# [Do this]
Omit images. Retype all entries verbatim.

━━ Source records ━━

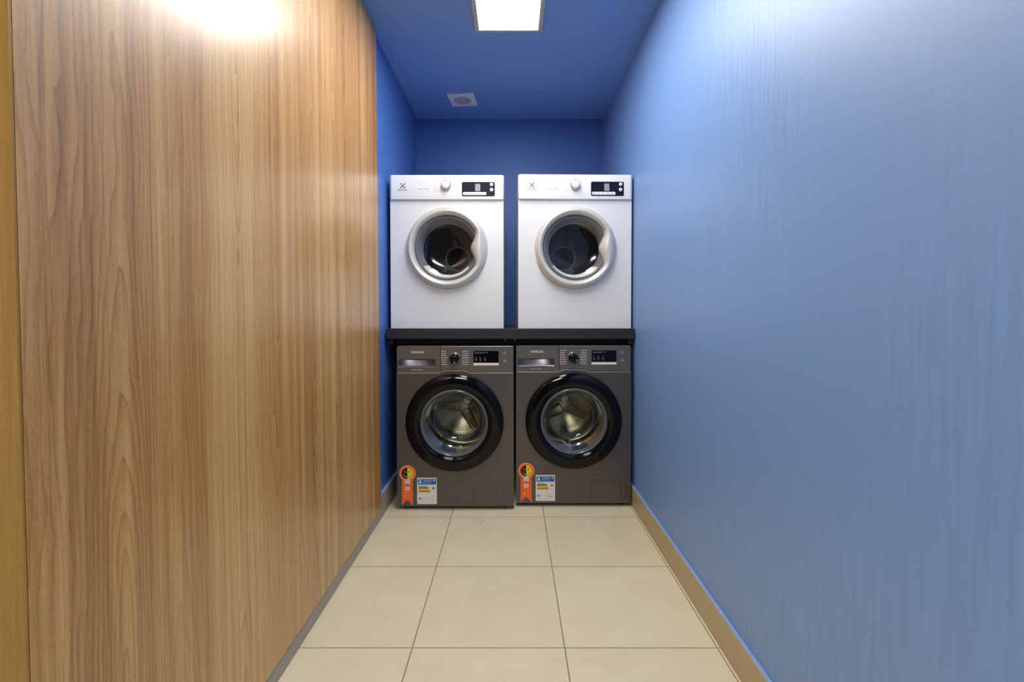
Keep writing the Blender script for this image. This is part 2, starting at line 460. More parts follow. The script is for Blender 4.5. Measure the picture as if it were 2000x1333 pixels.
# ------------------------------------------------------------------ wood-grain panels
Y1 = 2.275; Y0 = 0.616
p = MB()
p.hexa([(-0.650, Y0, 0.0545), (-0.6305, Y0, 0.0545), (-0.6305, Y1, 0.0545), (-0.650, Y1, 0.0545),
        (-0.657, Y0, ZC - 0.002), (-0.6405, Y0, ZC - 0.002), (-0.6405, Y1, ZC - 0.002), (-0.657, Y1, ZC - 0.002)], 'wood')
tag(p.build('wood_panel', bevel=0.0008), 'long wood-grain laminate panel covering the left side of the corridor', 'panel')
p = MB(); p.hexa([(-1.55, 0.612, 0.02), (-0.6315, 0.612, 0.02), (-0.6315, 0.6155, 0.02), (-1.55, 0.6155, 0.02),
        (-1.55, 0.612, ZC - 0.002), (-0.6415, 0.612, ZC - 0.002), (-0.6415, 0.6155, ZC - 0.002), (-1.55, 0.6155, ZC - 0.002)], 'wood_edge')
tag(p.build('wood_panel', bevel=0.0008), 'narrow yellowish wood-grain panel edge at the far left, fine straight grain', 'panel')

# ------------------------------------------------------------------ ceiling fittings
def ceiling_light(x0, x1, y0, y1, label):
    e = empty('ceiling_light', ((x0+x1)/2, (y0+y1)/2, ZC - 0.010), label=label, cat='ceiling light')
    hx = (x1-x0)/2; hy = (y1-y0)/2; fx = 0.020; fy = 0.016
    m = MB()
    for a in ((-hx, -hx+fx, -hy, hy), (hx-fx, hx, -hy, hy), (-hx+fx, hx-fx, -hy, -hy+fy), (-hx+fx, hx-fx, hy-fy, hy)):
        m.box(a[0], a[1], a[2], a[3], 0.0, 0.0098, 'lamp_frame')
    m.build('lamp_frame', e, bevel=0.001)
    m = MB(); m.box(-hx+fx, hx-fx, -hy+fy, hy-fy, 0.004, 0.0098, 'diffuser'); m.build('diffuser', e)
    return e
ceiling_light(-0.174, 0.142, 1.085, 2.285, 'bright white rectangular light panel recessed in the blue ceiling')

e = empty('exhaust_vent', (-0.309, 3.015, ZC - 0.0095), math.radians(-5), 'small square white exhaust vent with a round slotted grille in the blue ceiling', 'vent')
m = MB(); hw = 0.082
m.box(-hw, hw, -hw, hw, 0.0, 0.0093, 'vent_white'); m.build('cover_plate', e, bevel=0.002)
m = MB()
n = 15; R = 0.054
for k in range(n):
    x = -R + 2*R*(k + 0.5)/n; hh = math.sqrt(R*R - x*x)
    m.box(x - 0.0019, x + 0.0019, -hh, hh, -0.0008, 0.0002, 'vent_grey')
m.build('grille', e)

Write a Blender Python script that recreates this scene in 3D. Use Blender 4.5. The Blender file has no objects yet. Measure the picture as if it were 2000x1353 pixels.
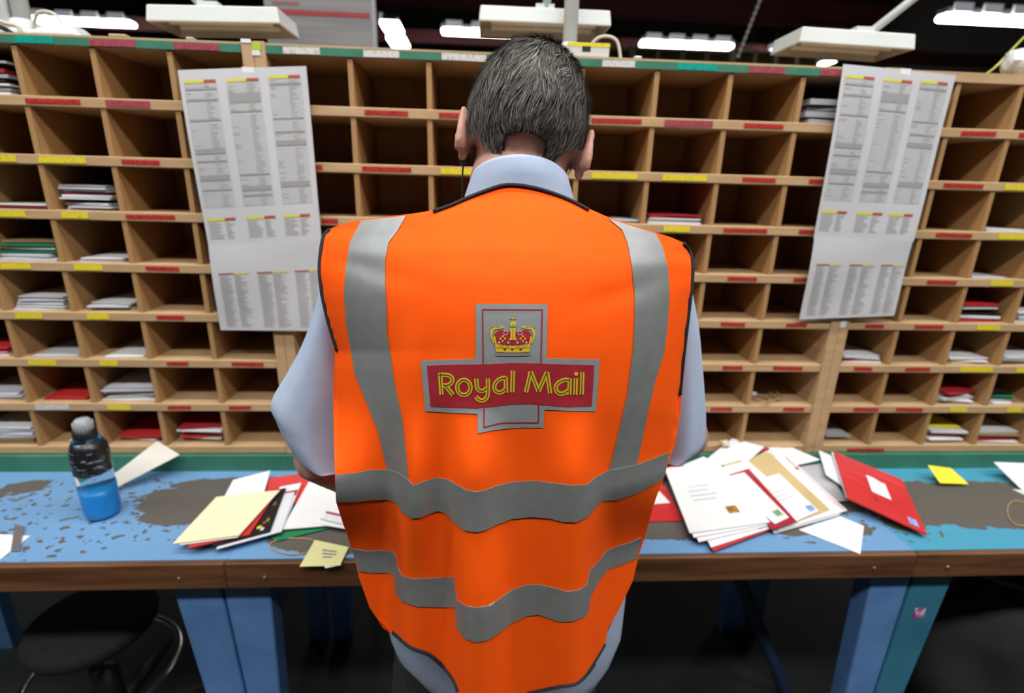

━━━

# [Answer below]
Keep writing the Blender script for this image. This is part 2, starting at line 460. More parts follow. The script is for Blender 4.5. Measure the picture as if it were 2000x1333 pixels.
# ------------------------------------------------------------------ wood-grain panels
Y1 = 2.275; Y0 = 0.616
p = MB()
p.hexa([(-0.650, Y0, 0.0545), (-0.6305, Y0, 0.0545), (-0.6305, Y1, 0.0545), (-0.650, Y1, 0.0545),
        (-0.657, Y0, ZC - 0.002), (-0.6405, Y0, ZC - 0.002), (-0.6405, Y1, ZC - 0.002), (-0.657, Y1, ZC - 0.002)], 'wood')
tag(p.build('wood_panel', bevel=0.0008), 'long wood-grain laminate panel covering the left side of the corridor', 'panel')
p = MB(); p.hexa([(-1.55, 0.612, 0.02), (-0.6315, 0.612, 0.02), (-0.6315, 0.6155, 0.02), (-1.55, 0.6155, 0.02),
        (-1.55, 0.612, ZC - 0.002), (-0.6415, 0.612, ZC - 0.002), (-0.6415, 0.6155, ZC - 0.002), (-1.55, 0.6155, ZC - 0.002)], 'wood_edge')
tag(p.build('wood_panel', bevel=0.0008), 'narrow yellowish wood-grain panel edge at the far left, fine straight grain', 'panel')

# ------------------------------------------------------------------ ceiling fittings
def ceiling_light(x0, x1, y0, y1, label):
    e = empty('ceiling_light', ((x0+x1)/2, (y0+y1)/2, ZC - 0.010), label=label, cat='ceiling light')
    hx = (x1-x0)/2; hy = (y1-y0)/2; fx = 0.020; fy = 0.016
    m = MB()
    for a in ((-hx, -hx+fx, -hy, hy), (hx-fx, hx, -hy, hy), (-hx+fx, hx-fx, -hy, -hy+fy), (-hx+fx, hx-fx, hy-fy, hy)):
        m.box(a[0], a[1], a[2], a[3], 0.0, 0.0098, 'lamp_frame')
    m.build('lamp_frame', e, bevel=0.001)
    m = MB(); m.box(-hx+fx, hx-fx, -hy+fy, hy-fy, 0.004, 0.0098, 'diffuser'); m.build('diffuser', e)
    return e
ceiling_light(-0.174, 0.142, 1.085, 2.285, 'bright white rectangular light panel recessed in the blue ceiling')

e = empty('exhaust_vent', (-0.309, 3.015, ZC - 0.0095), math.radians(-5), 'small square white exhaust vent with a round slotted grille in the blue ceiling', 'vent')
m = MB(); hw = 0.082
m.box(-hw, hw, -hw, hw, 0.0, 0.0093, 'vent_white'); m.build('cover_plate', e, bevel=0.002)
m = MB()
n = 15; R = 0.054
for k in range(n):
    x = -R + 2*R*(k + 0.5)/n; hh = math.sqrt(R*R - x*x)
    m.box(x - 0.0019, x + 0.0019, -hh, hh, -0.0008, 0.0002, 'vent_grey')
m.build('grille', e)

Write a Blender Python script that recreates this scene in 3D. Use Blender 4.5. The Blender file has no objects yet. Measure the picture as if it were 2000x1353 pixels.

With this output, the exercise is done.